**SOURCE DATA:**
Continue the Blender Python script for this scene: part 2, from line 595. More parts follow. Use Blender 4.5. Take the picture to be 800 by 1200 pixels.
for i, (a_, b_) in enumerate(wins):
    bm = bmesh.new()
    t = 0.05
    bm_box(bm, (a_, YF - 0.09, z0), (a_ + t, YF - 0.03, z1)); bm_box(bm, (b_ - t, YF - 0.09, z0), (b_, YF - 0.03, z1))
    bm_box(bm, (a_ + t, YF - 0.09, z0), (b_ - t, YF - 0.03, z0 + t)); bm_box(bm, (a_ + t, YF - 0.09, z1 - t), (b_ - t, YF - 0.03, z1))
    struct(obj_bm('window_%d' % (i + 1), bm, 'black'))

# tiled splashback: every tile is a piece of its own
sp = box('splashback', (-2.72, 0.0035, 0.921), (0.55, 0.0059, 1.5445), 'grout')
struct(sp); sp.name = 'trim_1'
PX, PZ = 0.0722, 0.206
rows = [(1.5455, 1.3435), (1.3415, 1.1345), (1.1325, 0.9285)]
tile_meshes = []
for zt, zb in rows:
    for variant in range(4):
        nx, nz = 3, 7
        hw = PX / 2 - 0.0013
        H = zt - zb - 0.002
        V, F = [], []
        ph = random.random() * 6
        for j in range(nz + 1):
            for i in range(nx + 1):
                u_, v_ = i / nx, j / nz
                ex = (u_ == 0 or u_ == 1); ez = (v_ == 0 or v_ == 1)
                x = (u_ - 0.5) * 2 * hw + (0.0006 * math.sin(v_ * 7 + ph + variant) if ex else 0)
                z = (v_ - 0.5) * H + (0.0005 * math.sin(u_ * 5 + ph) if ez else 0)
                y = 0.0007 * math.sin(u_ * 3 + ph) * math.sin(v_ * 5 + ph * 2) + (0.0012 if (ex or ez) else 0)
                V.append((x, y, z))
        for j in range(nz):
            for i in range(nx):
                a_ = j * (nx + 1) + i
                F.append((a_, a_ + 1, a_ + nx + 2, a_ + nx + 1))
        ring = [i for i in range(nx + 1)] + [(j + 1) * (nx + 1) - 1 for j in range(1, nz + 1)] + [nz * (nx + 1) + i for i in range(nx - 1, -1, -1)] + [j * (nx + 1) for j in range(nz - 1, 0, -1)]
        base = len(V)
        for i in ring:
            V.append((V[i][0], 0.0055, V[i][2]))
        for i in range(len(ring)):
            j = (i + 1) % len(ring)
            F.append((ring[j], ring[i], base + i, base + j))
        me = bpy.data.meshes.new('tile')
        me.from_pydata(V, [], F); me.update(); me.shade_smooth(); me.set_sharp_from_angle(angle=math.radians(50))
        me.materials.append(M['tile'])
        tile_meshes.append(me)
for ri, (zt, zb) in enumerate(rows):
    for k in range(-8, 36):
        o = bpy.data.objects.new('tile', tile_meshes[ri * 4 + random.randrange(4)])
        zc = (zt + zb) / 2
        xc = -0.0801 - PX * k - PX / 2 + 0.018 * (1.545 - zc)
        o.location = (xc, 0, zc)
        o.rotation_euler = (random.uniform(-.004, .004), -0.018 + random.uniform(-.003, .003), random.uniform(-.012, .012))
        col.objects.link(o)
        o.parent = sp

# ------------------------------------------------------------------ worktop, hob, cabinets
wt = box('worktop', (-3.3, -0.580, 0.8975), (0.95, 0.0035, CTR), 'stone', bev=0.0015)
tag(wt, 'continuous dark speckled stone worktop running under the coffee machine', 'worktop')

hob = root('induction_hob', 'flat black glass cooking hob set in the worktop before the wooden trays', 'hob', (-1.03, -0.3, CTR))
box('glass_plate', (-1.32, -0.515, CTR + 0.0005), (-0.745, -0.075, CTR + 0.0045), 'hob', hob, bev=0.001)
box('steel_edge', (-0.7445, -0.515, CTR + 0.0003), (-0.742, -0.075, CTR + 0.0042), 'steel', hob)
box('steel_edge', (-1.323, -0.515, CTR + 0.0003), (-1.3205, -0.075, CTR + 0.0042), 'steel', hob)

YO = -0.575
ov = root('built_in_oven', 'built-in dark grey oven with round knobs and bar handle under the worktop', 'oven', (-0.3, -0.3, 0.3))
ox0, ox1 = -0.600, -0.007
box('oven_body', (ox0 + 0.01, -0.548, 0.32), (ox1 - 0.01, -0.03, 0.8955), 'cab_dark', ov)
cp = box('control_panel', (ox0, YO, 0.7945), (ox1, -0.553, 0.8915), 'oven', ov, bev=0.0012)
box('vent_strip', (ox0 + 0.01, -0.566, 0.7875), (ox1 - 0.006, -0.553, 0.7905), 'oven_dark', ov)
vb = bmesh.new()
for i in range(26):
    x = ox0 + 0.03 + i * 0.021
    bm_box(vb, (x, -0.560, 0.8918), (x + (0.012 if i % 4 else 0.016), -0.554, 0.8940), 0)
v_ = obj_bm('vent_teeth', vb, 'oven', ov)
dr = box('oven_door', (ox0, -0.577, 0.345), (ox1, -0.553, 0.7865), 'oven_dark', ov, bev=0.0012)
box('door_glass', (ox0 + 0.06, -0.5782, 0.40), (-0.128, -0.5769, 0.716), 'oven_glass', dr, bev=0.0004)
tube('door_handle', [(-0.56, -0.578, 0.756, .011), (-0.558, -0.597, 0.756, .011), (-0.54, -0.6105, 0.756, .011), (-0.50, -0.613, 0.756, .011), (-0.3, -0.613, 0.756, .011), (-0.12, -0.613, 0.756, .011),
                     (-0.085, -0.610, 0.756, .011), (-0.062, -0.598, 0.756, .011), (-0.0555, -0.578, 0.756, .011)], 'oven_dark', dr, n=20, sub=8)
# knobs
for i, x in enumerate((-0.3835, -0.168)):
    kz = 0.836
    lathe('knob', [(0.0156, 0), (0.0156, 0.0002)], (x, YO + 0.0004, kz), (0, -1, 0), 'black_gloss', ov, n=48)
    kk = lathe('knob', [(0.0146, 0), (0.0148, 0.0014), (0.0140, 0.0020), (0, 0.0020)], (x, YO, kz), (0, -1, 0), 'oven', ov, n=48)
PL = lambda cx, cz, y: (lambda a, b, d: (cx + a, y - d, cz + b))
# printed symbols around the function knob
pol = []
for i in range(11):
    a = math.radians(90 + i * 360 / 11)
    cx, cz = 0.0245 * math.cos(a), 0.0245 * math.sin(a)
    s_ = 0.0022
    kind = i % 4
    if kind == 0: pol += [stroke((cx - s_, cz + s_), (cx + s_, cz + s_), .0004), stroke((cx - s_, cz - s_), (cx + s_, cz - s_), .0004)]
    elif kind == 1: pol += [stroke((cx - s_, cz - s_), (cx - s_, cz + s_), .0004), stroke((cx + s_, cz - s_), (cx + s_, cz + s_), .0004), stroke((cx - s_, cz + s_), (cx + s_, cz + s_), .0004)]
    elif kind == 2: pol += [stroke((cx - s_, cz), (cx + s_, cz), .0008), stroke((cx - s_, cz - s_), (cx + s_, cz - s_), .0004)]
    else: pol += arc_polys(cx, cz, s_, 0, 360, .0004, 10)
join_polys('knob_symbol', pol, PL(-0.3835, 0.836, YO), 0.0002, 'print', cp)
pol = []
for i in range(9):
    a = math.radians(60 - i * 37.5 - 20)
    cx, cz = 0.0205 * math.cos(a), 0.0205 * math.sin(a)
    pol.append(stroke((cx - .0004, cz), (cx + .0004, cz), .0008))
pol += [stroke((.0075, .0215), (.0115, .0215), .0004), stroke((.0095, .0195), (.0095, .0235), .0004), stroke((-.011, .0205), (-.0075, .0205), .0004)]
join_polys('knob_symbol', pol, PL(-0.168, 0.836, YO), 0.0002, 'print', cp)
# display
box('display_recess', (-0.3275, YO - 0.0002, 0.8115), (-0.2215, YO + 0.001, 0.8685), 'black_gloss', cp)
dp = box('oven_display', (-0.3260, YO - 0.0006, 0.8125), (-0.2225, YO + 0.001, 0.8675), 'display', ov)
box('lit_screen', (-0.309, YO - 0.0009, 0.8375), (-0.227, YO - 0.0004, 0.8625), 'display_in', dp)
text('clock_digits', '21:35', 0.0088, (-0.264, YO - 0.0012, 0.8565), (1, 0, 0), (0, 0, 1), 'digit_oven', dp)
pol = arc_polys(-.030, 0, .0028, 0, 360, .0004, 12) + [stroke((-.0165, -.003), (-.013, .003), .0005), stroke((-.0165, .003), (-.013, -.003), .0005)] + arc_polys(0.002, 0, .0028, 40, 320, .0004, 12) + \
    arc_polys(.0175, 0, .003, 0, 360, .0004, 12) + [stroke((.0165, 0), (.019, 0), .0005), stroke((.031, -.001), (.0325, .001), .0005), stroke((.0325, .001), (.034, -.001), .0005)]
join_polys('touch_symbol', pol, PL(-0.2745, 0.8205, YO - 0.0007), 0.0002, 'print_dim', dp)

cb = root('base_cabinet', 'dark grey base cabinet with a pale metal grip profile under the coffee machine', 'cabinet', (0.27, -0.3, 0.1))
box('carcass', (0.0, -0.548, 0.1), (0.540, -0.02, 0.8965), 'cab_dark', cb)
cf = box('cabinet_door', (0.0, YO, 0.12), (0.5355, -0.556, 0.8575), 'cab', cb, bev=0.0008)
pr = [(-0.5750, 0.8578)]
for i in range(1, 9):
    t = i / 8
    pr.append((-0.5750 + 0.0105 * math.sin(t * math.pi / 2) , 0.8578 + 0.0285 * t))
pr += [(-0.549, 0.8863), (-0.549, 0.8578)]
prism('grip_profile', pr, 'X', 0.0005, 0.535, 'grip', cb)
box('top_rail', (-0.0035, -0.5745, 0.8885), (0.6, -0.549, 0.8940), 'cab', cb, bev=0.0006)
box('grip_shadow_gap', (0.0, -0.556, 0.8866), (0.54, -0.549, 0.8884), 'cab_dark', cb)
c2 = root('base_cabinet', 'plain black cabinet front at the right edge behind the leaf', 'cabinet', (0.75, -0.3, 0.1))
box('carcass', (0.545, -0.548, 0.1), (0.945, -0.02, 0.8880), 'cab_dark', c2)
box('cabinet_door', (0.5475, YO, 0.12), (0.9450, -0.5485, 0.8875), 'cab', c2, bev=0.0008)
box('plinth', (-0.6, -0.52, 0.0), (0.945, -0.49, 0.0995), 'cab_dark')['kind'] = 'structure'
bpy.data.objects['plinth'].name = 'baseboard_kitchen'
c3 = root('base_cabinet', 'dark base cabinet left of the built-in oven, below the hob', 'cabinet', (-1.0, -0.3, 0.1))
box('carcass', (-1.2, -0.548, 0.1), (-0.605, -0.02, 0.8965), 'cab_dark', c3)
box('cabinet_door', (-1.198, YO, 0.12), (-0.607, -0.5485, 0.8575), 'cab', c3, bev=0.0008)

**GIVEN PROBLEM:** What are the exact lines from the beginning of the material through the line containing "struct(obj_bm('window_%d' % (i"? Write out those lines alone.

**OUTPUT FOR THIS TASK:**
Continue the Blender Python script for this scene: part 2, from line 595. More parts follow. Use Blender 4.5. Take the picture to be 800 by 1200 pixels.
for i, (a_, b_) in enumerate(wins):
    bm = bmesh.new()
    t = 0.05
    bm_box(bm, (a_, YF - 0.09, z0), (a_ + t, YF - 0.03, z1)); bm_box(bm, (b_ - t, YF - 0.09, z0), (b_, YF - 0.03, z1))
    bm_box(bm, (a_ + t, YF - 0.09, z0), (b_ - t, YF - 0.03, z0 + t)); bm_box(bm, (a_ + t, YF - 0.09, z1 - t), (b_ - t, YF - 0.03, z1))
    struct(obj_bm('window_%d' % (i + 1), bm, 'black'))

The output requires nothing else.